Sunday, January 3, 2016

Seven Thieves

Among the many movies sitting on my DVR, I finally got around to watching Seven Thieves. It's going to be on FXM Retro again tomorrow at 11:00 PM and sometime Tuesday, so you've got a chance to catch it if you want.

The movie starts off with "Professor" Theo Wilkins (Edward G. Robinson) at the seaside at one of those French Riviera resorts, looking like he's enjoying the life there. But he's really down on his luck, and in France for a different reason, as you can probably guess from the title of the movie. As for why he's specifically at the seashore, well, that's where he's waiting for his young friend Paul Mason (Rod Steiger) to show up. Paul is actaully a protégé of Theo's and somebody Theo believes he can trust, which is going to be extremely necessary for the job he's got lined up.

That job, as you should have realized by now, is a heist; in this specific case a casino heist. They're going to go into one of the ritzy casinos in Monte Carlo, rob it of about $4 million in French francs, that being a very tidy sum back in 1960 even split seven ways. As to how they're going to pull it off, well, that will be made clearer a little later in the movie.

Theo has already assembled a cast of candidates suitable for the job: nightclub singer Melanie (Joan Collins); safecracker Louis (Michael Dante); driver Hugo (Berry Kroeger); Mealnie's protector Poncho (Eli Wallach); and inside man Raymond (Alexander Scourby). But, not all of them are quite thrilled about the plan, in part because they're not being given all the details. How, exactly, are they going to get the cash out of the building? The less they need to know, the better. Further, they don't like that Paul is more or less going to be making all the decisions, leaving the rest of them to take orders. And then Poncho in particular finds that his role in the caper requires him to do something very unpleasant.

But of course everybody agrees to participate, since otherwise we wouldn't have a movie. They get to the casino, and we're treated to a standard-issue caper movie. There's good suspense on a bunch of fronts, with a bunch of twists and turns leading the viewer to ask, "Is this the place where the caper will break down?" Since the Production Code was still in place, the plan must eventually fall apart, but the ways in which it does certainly surprised me, which is a good thing.
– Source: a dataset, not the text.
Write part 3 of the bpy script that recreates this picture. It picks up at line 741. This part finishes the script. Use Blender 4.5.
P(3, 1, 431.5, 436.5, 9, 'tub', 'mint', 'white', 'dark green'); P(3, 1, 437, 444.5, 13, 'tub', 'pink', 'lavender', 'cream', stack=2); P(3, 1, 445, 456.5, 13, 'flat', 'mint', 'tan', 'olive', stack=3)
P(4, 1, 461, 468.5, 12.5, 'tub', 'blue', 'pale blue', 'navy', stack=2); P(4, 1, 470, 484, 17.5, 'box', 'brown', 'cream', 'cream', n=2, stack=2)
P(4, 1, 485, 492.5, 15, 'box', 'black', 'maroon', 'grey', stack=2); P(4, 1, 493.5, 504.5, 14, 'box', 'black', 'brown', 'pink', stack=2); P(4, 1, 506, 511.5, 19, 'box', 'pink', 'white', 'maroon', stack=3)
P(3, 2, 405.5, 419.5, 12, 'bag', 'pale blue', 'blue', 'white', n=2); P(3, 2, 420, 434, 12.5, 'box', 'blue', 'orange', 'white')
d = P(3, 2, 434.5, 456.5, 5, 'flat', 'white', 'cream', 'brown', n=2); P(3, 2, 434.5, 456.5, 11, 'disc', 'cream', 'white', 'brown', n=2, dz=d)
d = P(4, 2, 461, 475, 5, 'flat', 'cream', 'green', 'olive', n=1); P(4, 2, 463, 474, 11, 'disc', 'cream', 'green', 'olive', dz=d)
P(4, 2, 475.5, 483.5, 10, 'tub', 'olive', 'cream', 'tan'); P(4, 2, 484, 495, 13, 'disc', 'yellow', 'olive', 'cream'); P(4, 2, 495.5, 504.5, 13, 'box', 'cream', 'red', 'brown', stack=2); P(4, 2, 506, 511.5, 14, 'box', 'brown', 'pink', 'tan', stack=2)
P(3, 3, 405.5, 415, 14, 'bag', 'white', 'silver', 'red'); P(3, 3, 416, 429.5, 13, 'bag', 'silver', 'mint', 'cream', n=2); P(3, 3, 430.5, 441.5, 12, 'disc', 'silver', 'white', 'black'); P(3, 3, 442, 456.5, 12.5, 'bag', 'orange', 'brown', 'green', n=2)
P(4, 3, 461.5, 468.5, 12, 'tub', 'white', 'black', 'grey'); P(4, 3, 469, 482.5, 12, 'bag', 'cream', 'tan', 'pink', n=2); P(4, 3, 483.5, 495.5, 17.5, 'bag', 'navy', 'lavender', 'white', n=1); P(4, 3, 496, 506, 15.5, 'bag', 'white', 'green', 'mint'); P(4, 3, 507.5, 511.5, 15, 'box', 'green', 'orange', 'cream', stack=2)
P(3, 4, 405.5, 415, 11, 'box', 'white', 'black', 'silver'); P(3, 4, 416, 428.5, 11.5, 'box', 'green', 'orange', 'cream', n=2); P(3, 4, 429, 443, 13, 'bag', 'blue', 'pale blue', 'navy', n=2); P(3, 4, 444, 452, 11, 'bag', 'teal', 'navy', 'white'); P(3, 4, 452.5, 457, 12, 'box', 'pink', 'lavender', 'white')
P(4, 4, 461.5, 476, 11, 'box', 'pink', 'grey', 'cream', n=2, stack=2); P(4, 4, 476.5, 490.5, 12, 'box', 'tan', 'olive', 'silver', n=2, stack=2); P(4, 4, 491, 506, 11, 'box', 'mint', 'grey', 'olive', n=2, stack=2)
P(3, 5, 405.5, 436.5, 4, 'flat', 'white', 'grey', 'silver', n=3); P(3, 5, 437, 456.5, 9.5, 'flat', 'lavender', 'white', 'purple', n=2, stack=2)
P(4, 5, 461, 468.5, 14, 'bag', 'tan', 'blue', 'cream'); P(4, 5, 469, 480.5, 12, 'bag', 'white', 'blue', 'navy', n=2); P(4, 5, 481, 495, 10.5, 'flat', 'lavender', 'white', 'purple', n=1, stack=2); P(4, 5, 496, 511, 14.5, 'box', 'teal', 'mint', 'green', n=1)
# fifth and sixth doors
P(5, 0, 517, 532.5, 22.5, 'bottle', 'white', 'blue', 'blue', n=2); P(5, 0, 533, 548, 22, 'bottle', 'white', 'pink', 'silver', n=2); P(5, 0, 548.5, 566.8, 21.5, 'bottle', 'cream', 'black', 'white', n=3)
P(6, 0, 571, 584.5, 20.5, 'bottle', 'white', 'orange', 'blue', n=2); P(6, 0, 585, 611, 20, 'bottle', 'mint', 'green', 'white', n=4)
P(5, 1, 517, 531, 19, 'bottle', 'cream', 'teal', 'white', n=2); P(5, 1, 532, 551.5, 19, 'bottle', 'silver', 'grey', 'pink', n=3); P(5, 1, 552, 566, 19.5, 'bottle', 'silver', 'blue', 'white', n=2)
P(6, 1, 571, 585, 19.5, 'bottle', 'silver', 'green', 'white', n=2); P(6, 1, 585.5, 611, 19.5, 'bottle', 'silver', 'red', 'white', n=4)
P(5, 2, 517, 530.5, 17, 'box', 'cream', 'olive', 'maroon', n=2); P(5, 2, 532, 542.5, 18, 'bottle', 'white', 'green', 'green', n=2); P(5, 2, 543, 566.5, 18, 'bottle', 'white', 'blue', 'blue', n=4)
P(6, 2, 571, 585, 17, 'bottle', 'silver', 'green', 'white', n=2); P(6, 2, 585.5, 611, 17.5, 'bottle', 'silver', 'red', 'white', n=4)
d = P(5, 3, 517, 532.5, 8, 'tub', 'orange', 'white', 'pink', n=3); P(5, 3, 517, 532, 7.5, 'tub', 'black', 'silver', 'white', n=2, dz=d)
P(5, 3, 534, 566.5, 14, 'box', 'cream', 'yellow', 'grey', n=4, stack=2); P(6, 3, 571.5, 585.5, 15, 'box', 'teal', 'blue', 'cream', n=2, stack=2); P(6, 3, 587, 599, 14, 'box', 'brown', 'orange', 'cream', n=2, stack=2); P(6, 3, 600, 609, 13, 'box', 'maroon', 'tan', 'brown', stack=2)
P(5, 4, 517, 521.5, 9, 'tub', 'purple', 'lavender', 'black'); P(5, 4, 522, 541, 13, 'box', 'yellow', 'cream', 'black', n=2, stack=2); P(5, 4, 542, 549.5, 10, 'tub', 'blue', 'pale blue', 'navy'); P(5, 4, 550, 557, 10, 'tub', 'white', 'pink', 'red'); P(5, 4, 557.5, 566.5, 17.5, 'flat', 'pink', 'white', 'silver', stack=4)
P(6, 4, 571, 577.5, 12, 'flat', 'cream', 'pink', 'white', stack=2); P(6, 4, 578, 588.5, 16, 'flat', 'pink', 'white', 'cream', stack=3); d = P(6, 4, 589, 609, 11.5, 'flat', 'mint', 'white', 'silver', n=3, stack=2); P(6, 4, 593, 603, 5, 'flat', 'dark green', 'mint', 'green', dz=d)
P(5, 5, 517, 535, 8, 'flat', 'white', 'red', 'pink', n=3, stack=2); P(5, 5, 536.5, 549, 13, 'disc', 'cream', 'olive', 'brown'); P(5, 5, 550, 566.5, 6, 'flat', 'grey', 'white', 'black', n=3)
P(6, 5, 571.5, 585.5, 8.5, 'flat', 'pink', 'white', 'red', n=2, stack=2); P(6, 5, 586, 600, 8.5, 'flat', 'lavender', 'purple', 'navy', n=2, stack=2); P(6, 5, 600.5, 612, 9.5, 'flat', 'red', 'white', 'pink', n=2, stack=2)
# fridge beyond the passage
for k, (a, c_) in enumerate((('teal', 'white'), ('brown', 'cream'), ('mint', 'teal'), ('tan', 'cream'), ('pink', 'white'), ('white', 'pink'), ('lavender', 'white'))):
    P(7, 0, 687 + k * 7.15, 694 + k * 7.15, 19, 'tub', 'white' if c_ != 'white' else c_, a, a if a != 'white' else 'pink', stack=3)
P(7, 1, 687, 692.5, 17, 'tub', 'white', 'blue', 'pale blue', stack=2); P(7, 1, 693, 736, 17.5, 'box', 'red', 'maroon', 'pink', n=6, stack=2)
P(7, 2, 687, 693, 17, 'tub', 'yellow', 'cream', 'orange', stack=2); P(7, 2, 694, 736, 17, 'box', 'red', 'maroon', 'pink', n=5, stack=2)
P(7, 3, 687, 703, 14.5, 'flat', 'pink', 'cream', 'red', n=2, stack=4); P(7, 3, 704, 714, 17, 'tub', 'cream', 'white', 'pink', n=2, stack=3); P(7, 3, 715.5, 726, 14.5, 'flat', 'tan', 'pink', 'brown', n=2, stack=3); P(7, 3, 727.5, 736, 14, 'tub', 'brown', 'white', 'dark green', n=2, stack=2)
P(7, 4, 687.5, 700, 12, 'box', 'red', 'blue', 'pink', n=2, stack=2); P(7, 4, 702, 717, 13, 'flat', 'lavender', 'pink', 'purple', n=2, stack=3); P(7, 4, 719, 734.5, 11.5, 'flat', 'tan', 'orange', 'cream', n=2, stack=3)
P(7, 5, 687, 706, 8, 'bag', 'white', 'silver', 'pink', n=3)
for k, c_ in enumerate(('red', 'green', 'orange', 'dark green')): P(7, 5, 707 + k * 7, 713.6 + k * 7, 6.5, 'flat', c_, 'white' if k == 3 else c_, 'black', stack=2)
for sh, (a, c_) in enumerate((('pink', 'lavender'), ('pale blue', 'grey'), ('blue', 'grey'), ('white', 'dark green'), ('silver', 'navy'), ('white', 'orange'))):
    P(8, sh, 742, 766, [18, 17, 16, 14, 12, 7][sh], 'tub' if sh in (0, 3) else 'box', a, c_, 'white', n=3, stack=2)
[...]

Overall, however, Seven Thieves comes across as a bit perfunctory. There's nothing particularly wrong, but there's also nothing particularly fresh and memorable the way there is in other heist movies. Robinson is good as always; Steiger might be a bit too intense; Wallach looks dissipated which is what the role calls for; Kroger looks like he's trying to impersonate Erich von Stroheim's chauffeur scenes from Sunset Blvd.. Joan Collins is nice to look at, and gets to display some ingenuity too. The result is something that does entertain, but also something you may not think to put in for multiple viewings. The movie did get a DVD release, but I'm not certain if it's still in print.